Staying consistent with his comments over the last two months, Kelly once again reiterated the biggest changes new offensive coordinator Chip Long will bring to the Irish playbook will be in its wording. Perhaps going to an extreme example to illustrate his thinking, Kelly pointed to the future.

“We’re going to win next year and Chip is going to be the greatest offensive coordinator in the country and he’s going to get a head job, right?” Kelly asked rhetorically. “Then I’m not going to introduce the Chip Long offense to the next offensive coordinator.”

“It has to have my culture in it … The culture of the offense is still the base offense that I have always run because I have to be able to carry that with me from year to year.”

Within that ellipsis, Kelly gave two examples of possible verbiage changes.
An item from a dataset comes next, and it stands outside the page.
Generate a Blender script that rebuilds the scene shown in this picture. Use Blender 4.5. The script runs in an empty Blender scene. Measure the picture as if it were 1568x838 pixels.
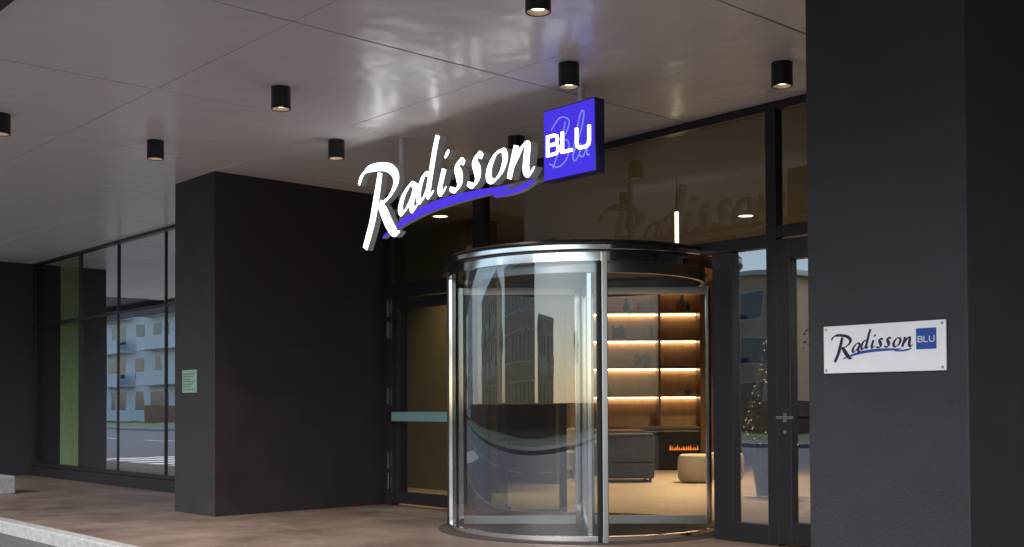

Without knowing much more behind them, they do not mean too much out here in the cobwebs of the internet, but they do provide a quick glimpse at what Kelly has been referring to when discussing lexicon since hiring Long.

“If he wants to change Ringo Lucky protection to Ram and Lion protection, go right ahead. If he wants to change certain calls, for example, 52-53 protection is now Rita Lee.”